E poi quel che è successo col tempo: entrambe battagliere nel passato, rassicuranti nel presente, sempre capaci di parlare a tutti. Lo yin e lo yang di una generazione di combattenti. Ma sempre lì. Immortali.
Mia madre c’è ancora per fortuna e le auguro di esserci ancora molto a lungo, mentre il suo alter-ego biondo ci sarà per sempre ma ormai in un’altra forma, di sola musica. E pare esagerato, lo so, dire questa cosa del sentirsi un po’ orfani adesso, ma io ho questo pregresso nel mio immaginario con mamma-zia Raffaella, e in qualche modo mi sento autorizzata a esprimere il mio profondo dispiacere così, come fosse un lutto di famiglia.

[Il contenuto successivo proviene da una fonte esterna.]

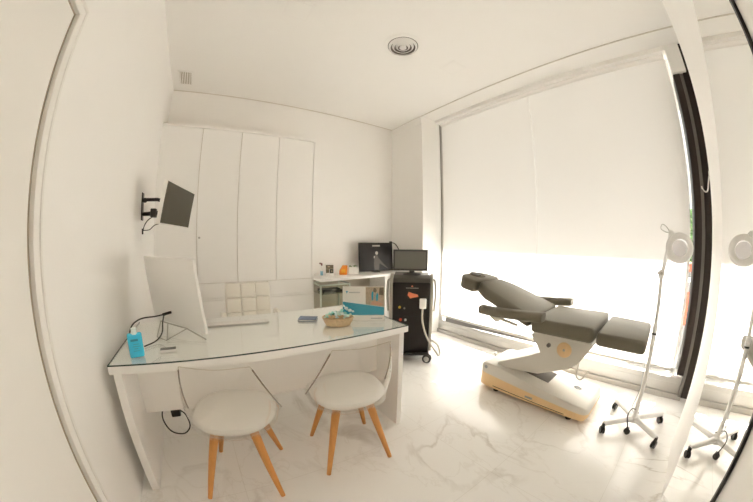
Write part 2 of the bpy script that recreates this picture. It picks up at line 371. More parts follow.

Qualche anno fa un mio amico, che stava realizzando un documentario interessantissimo che si intitola Sex Story (e parla della storia dei costumi sessuali del nostro paese ricorrendo unicamente al montaggio di materiale preso dagli archivi delle Teche Rai), mi scrisse che avendo visionato ore e ore di filmati di Raffaella Carrà aveva notato tra me e lei una certa somiglianza. Allora non ho avuto la prontezza di rispondergli, «Be’ grazie tante. È mia madre bionda».